O trabalho de laboratório, coeteris paribus, que uma concorrência demonstra funciona ou não ali, numa sala de reunião, com muitos sorrisos, salamaleques, simpatias e agrados de circunstância.

Talvez seja por isso que dificilmente um trabalho apresentado numa concorrência vai para a rua. Ele não consegue sobreviver em ambientes adversos, portanto normais.

E quando a agência vencedora de uma concorrência coloca a sua campanha de laboratório na rua, a gente reitera o lugar comum nefasto de que a propaganda é só uma questão de lampejo, pirilampo, criativo.

O vício perigoso das concorrências

Concorrências entre agências de comunicação na disputa pela conta de um cliente, e principalmente quando conduzidas a partir de trabalhos especulativos (campanhas hipotéticas), contém intrínsecos vícios sobre os quais muito já se falou.

Não bastasse o calvário do qual participam agências (e anunciantes) que já têm suas contas divididas, a partir de  critérios nem sempre muito lógicos e claros (por produto, por períodos, por verba, etc), não bastasse o sistema de, por vezes, transformar a relação cliente x agência em chantagens contínuas (quando por exemplo cada mísero job passar a ser disputado por concorrência), não bastasse a dificuldade que esse sistema infernal cria na consistência do discurso publicitário, não bastasse a quasi impossibilidade de planejar recursos e equipes, não bastasse isso e não bastasse mais aquilo, o jogo parece mais atraente do que todos os mais óbvios princípios.

Esse neo-liberalismo suicida contraria pelo menos três deles: curva de aprendizado, coerência do posicionamento e integração dos meios.

O processo de conhecimento da cultura de uma empresa, do histórico de suas marcas e principalmente dos seus consumidores é lento por definição. Pitchs incessantes são autos-da-fé irresponsáveis.

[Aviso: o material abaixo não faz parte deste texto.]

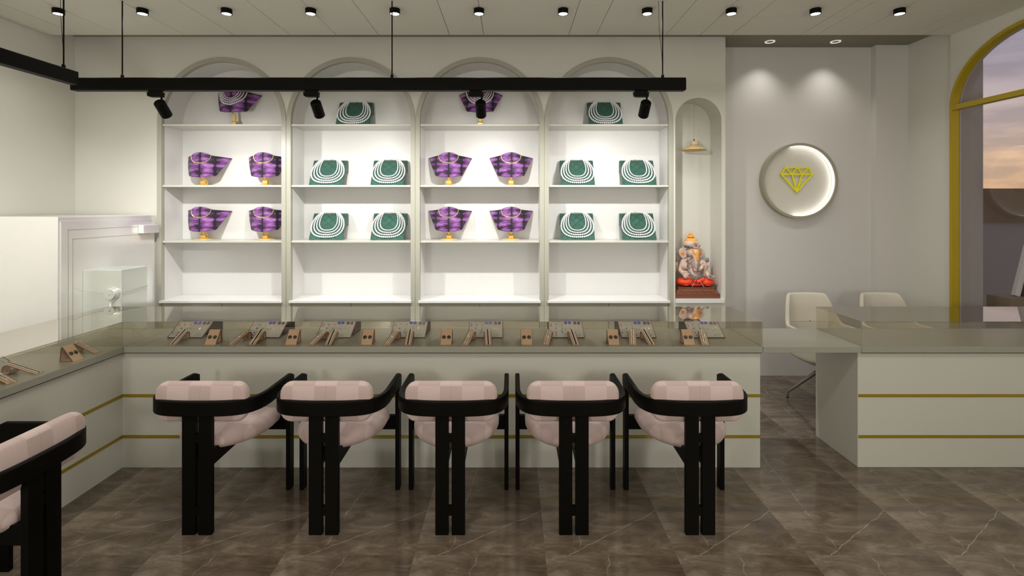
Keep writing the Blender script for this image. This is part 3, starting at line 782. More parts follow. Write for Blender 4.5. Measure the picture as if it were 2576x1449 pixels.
# ------------------------------------------------------------------ pendant in the niche
t = thing('pendant_lamp', 'small woven rattan pendant lamp hanging in the idol niche', 'pendant lamp', (1.728, 4.86, 2.20))
MB().lathe([(0.112, 0.0), (0.106, 0.012), (0.075, 0.026), (0.042, 0.040), (0.036, 0.048), (0.034, 0.046), (0.040, 0.036), (0.073, 0.020), (0.104, 0.004), (0.110, -0.004)], 48, closed=True).build('shade', RATT, t)
MB().lathe([(0.0, 0.040), (0.034, 0.044), (0.038, 0.060), (0.036, 0.072), (0.024, 0.084), (0.010, 0.088), (0.0, 0.088)], 32).build('cap', CERM, t)
MB().cyl((0, 0, 0.088), (0, 0, 0.101), 0.006, 12).build('socket', BLKD, t)
MB().cyl((0, 0, 0.101), (0, 0, 0.4653), 0.0016, 8).build('cord', CORD, t)

# ------------------------------------------------------------------ necklace busts
HX = 0.211
def lerp(pts, x):
    for (a, b), (c, d) in zip(pts, pts[1:]):
        if x <= c: return b + (d - b) * (x - a) / (c - a)
    return pts[-1][1]
def zlo(x): return lerp([(0, 0.0), (0.06, 0.003), (0.125, 0.016), (HX, 0.193)], abs(x))
def zhi(x): return lerp([(0, 0.237), (0.025, 0.236), (0.05, 0.2315), (0.075, 0.220), (0.10, 0.209), (0.13, 0.205), (HX, 0.196)], abs(x))
def bust_y(x, z):
    ax = abs(x)
    y = -0.086 + 0.165 * (ax / HX) ** 2.2 + 0.010 * (z / 0.237)
    y -= 0.018 * math.exp(-((ax - 0.06) / 0.05) ** 2) * math.exp(-((z - 0.08) / 0.06) ** 2)
    return y
def make_bust(label, zb):
    t = thing('necklace_bust', label, 'necklace bust', (0, 0, 0), 0, 'purple velvet necklace busts')
    nx, nz = 40, 14; Fr = []; Bk = []
    for i in range(nx + 1):
        x = -HX + 2 * HX * i / nx; lo, hi = zlo(x), zhi(x)
        Fr.append([Vector((x, bust_y(x, lo + (hi - lo) * j / nz), zb + lo + (hi - lo) * j / nz)) for j in range(nz + 1)])
        Bk.append([p + Vector((0, 0.016, 0)) for p in Fr[-1]])
    mb = MB(); P = []
    for i in range(nx + 1): P.append(Fr[i] + Bk[i][::-1] + [Fr[i][0]])
    mb.grid(P, True)
    m = 2 * (nz + 1) + 1
    mb.f.append(list(range(m - 1))); mb.sm.append(False)
    mb.f.append([nx * m + k for k in range(m - 1)]); mb.sm.append(False)
    ob = mb.build('bust_form', PURPLE, t)
    for v in ob.data.vertices: v.co.z -= zb
    ob.location = (0, 0, zb)
    bm = bmesh.new(); bm.from_mesh(ob.data); bmesh.ops.remove_doubles(bm, verts=bm.verts, dist=1e-5); bmesh.ops.recalc_face_normals(bm, faces=bm.faces); bm.to_mesh(ob.data); bm.free()
    b = ob.modifiers.new('bevel', 'BEVEL'); b.width = 0.003; b.segments = 2; b.limit_method = 'ANGLE'; b.angle_limit = math.radians(50)
    MB().lathe([(0.0, 0.0), (0.085, 0.0), (0.084, 0.005), (0.055, 0.011), (0.0, 0.013)], 40).build('stand_base', GOLDS, t)
    Q = Matrix.Translation((0, -0.004, 0.034)) @ Matrix.Rotation(PI / 2, 4, 'Y')
    MB().lathe([(0.013, -0.022), (0.025, -0.022), (0.025, 0.022), (0.013, 0.022)], 28, Q, smooth=False, closed=True).build('stand_knuckle', GOLDS, t)
    MB().prism([(-0.018, 0.046), (0.010, 0.046), (0.006, zb - 0.012), (-0.052, zb + 0.016), (-0.068, zb + 0.016), (-0.018, zb - 0.014)], -0.011, 0.011, 'x').build('stand_stem', GOLDS, t, bevel=0.003)
    return t
def make_chain():
    t = MB()
    n = 64; W = 0.094; D = 0.078; cz = 0.212
    def curve(a):    # a in -1..1
        x = W * math.sin(a * PI / 2); z = cz - D * math.cos(a * PI / 2) ** 0.85
        return x, min(z, zhi(x) - 0.002)
    # sample by arc length
    S_ = [curve(-1 + 2 * k / 400) for k in range(401)]
    acc = 0; nxt = 0; last = None
    for k, (x, z) in enumerate(S_):
        if k: acc += math.dist(S_[k], S_[k - 1])
        f = 1 - min(1, abs(x) / 0.075)
        r = 0.0032 + 0.0052 * f
        if acc >= nxt:
            nxt = acc + r * 1.75
            y = bust_y(x, z) - 0.003
            a = S_[max(0, k - 1)]; b = S_[min(400, k + 1)]; ang = math.atan2(b[1] - a[1], b[0] - a[0])
            tx = Matrix.Translation((x, y, z)) @ Matrix.Rotation(-ang, 4, 'Y') @ Matrix.Rotation(PI / 2, 4, 'X')
            pts = [tx @ Vector((r * math.cos(2 * PI * q / 12), r * 0.8 * math.sin(2 * PI * q / 12), 0)) for q in range(12)]
            t.tube(pts, 0.0013 + 0.0006 * f, 5, closed=True)
    return t
def bead_curve(mb, pts, r0, r1, nb):
    """beads along a polyline of points; radius r1 in the middle, r0 at the ends"""
    acc = [0]
    for a, b in zip(pts, pts[1:]): acc.append(acc[-1] + (Vector(b) - Vector(a)).length)
    tot = acc[-1]; s = 0; i = 0
    while s < tot:
        f = s / tot; r = r0 + (r1 - r0) * math.sin(PI * f) ** 0.8
        while i < len(acc) - 2 and acc[i + 1] < s: i += 1
        t = (s - acc[i]) / max(1e-9, acc[i + 1] - acc[i])
        p = Vector(pts[i]).lerp(Vector(pts[i + 1]), t)
        mb.sphere(p, r, 8, 6); s += 2.0 * r
ROWN = {'top': 'top', 'mid': 'middle', 'low': 'lower'}
bust_list = [(-2.9536, Z2, 'upper shelf, left purple bust of the leftmost bay'), (-2.3606, Z2, 'upper shelf, right purple bust of the leftmost bay'),
             (-2.9536, Z3, 'lower shelf, left purple bust of the leftmost bay'), (-2.3606, Z3, 'lower shelf, right purple bust of the leftmost bay'),
             (-0.603, Z2, 'upper shelf, left purple bust of the third bay'), (-0.0092, Z2, 'upper shelf, right purple bust of the third bay'),
             (-0.603, Z3, 'lower shelf, left purple bust of the third bay'), (-0.0092, Z3, 'lower shelf, right purple bust of the third bay')]
YBU = 4.915
b0 = None
chain_me = None
for x, z, l in bust_list:
    lab = 'purple velvet necklace bust: ' + l
    if b0 is None: b0 = make_bust(lab, 0.078); o = b0
    else: o = copy_tree(b0); o['label'] = lab
    o.location = (x, YBU, z)
    if chain_me is None: ck = make_chain().build('necklace', GOLDJ); chain_me = ck
    else: ck = chain_me.copy(); C.objects.link(ck)
    tag(ck, 'gold link necklace on the ' + l, 'necklace', 'gold chains on purple busts')
    ck.location = (x, YBU, z + 0.078)
bt = None; pk0 = None
for x, which in ((-2.660, 'leftmost'), (-0.305, 'third')):
    lab = 'purple velvet bust on the top arch shelf of the %s bay' % which
    if bt is None: bt = make_bust(lab, 0.130); o = bt
    else: o = copy_tree(bt); o['label'] = lab
    o.location = (x, YBU, Z1)
    lab2 = 'four-strand pearl necklace on the top purple bust of the %s bay' % which
    if pk0 is None:
        pk = thing('pearl_necklace', lab2, 'necklace', (0, 0, 0), 0, 'pearl necklaces on top purple busts'); pk0 = pk
        for i, (W, D) in enumerate(((0.075, 0.085), (0.092, 0.103), (0.110, 0.122), (0.130, 0.143))):
            mb = MB(); pts = []
            for k in range(81):
                a = -1 + 2 * k / 80; x2 = W * math.sin(a * PI / 2); z2 = min(0.215 - D * math.cos(a * PI / 2), zhi(x2) - 0.004)
                pts.append((x2, bust_y(x2, z2) - 0.006, z2))
            bead_curve(mb, pts, 0.0045 + 0.0006 * i, 0.0056 + 0.0011 * i, 0)
            mb.build('strand', PEARL, pk)
    else: pk = copy_tree(pk0); pk['label'] = lab2
    pk.location = (x, YBU, Z1 + 0.130)

# ------------------------------------------------------------------ green stands with pearls
GW = 0.319
FT = (0.135, 0.250); LF = math.hypot(*FT)
def make_block(label):
    prof = [(0, 0), (0.128, 0.238), (0.137, 0.248), (0.150, 0.250), (0.176, 0.250), (0.184, 0.242), (0.185, 0.135)]
    for k in range(1, 9):
        a = k / 8; prof.append((0.185 - 0.145 * math.sin(a * PI / 2), 0.135 - 0.135 * (1 - math.cos(a * PI / 2)) ** 0.9 if a < 1 else 0.0))
    return MB().prism(prof, -GW / 2, GW / 2, 'x')
def face_pt(a, b, lift):
    nrm = Vector((0, -FT[1], FT[0])) / LF; d = Vector((0, FT[0], FT[1])) / LF
    if b <= LF: return Vector((a, 0, 0)) + d * b + nrm * lift
    e = b - LF
    return Vector((a, FT[0] + e, FT[1] + lift))
def make_pearls(label):
    t = thing('pearl_necklace', label, 'necklace', (0, 0, 0), 0, 'pearl necklaces on green stands')
    for i in range(4):
        A = 0.084 + 0.0235 * i; B0 = 0.100 - 0.0240 * i; BT = LF + 0.043 - 0.006 * i
        r0, r1 = 0.0056 + 0.0004 * i, 0.0068 + 0.0009 * i
        mb = MB(); pts = []
        for k in range(101):
            th = PI * 0.06 + (2 * PI - 0.12 * PI) * k / 100       # 0 = top
            mid = (B0 + BT) / 2 - 0.018; 
            a = A * math.copysign(abs(math.sin(th)) ** 0.75, math.sin(th)) * (1 - 0.16 * math.cos(th)) * 0.98
            b = (BT + B0) / 2 + (BT - B0) / 2 * math.cos(th)
            pts.append(face_pt(a, b, r1))
        bead_curve(mb, pts, r0, r1, 0)
        mb.build('strand', PEARL, t)
    cl = MB()
    for k in range(5): cl.sphere(face_pt(-0.016 + 0.008 * k, LF + 0.040, 0.008), (0.005, 0.004, 0.004), 8, 6)
    cl.build('clasp', GOLDJ, t)
    return t
blocks = [(-1.7615, Z2, 'upper shelf, left, of the second bay'), (-1.180, Z2, 'upper shelf, right, of the second bay'),
          (-1.7615, Z3, 'lower shelf, left, of the second bay'), (-1.180, Z3, 'lower shelf, right, of the second bay'),
          (0.625, Z2, 'upper shelf, left, of the rightmost bay'), (1.2075, Z2, 'upper shelf, right, of the rightmost bay'),
          (0.625, Z3, 'lower shelf, left, of the rightmost bay'), (1.2075, Z3, 'lower shelf, right, of the rightmost bay'),
          (-1.511, Z1, 'top arch shelf of the second bay'), (0.891, Z1, 'top arch shelf of the rightmost bay')]
k0 = p0_ = None
for x, z, l in blocks:
    if k0 is None: k0 = make_block('').build('necklace_stand', GREEN, bevel=0.004); o = k0
    else: o = k0.copy(); C.objects.link(o)
    tag(o, 'green quilted velvet necklace stand on the ' + l, 'necklace stand', 'green velvet necklace stands')
    o.location = (x, 4.832, z)
    l2 = 'four-strand pearl necklace on the green stand, ' + l
    if p0_ is None: p0_ = make_pearls(l2); o = p0_
    else: o = copy_tree(p0_); o['label'] = l2
    o.location = (x, 4.832, z)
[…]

Um posicionamento de uma marca não se chama posicionamento à toa. Ele constrói a imagem da marca e esse é o único valor importante a ser construído pela comunicação. O restante é empréstimo dos atributos do produto. Concorrências cíclicas provocam terremotos de percepção no consumidor.

Terceiro e não menos importante, em tempos de integração absoluta de meios, quando uma campanha, uma ação ou uma relação se estabelece a partir de uma engenharia criativa de inter-relação entre os pontos de contato com o consumidor (inclusive os não tão novos digitais), não faz o menor sentido – ou na melhor das hipóteses, dá um trabalho danado – atomizar investimentos e partilhá-los entre diferentes agências.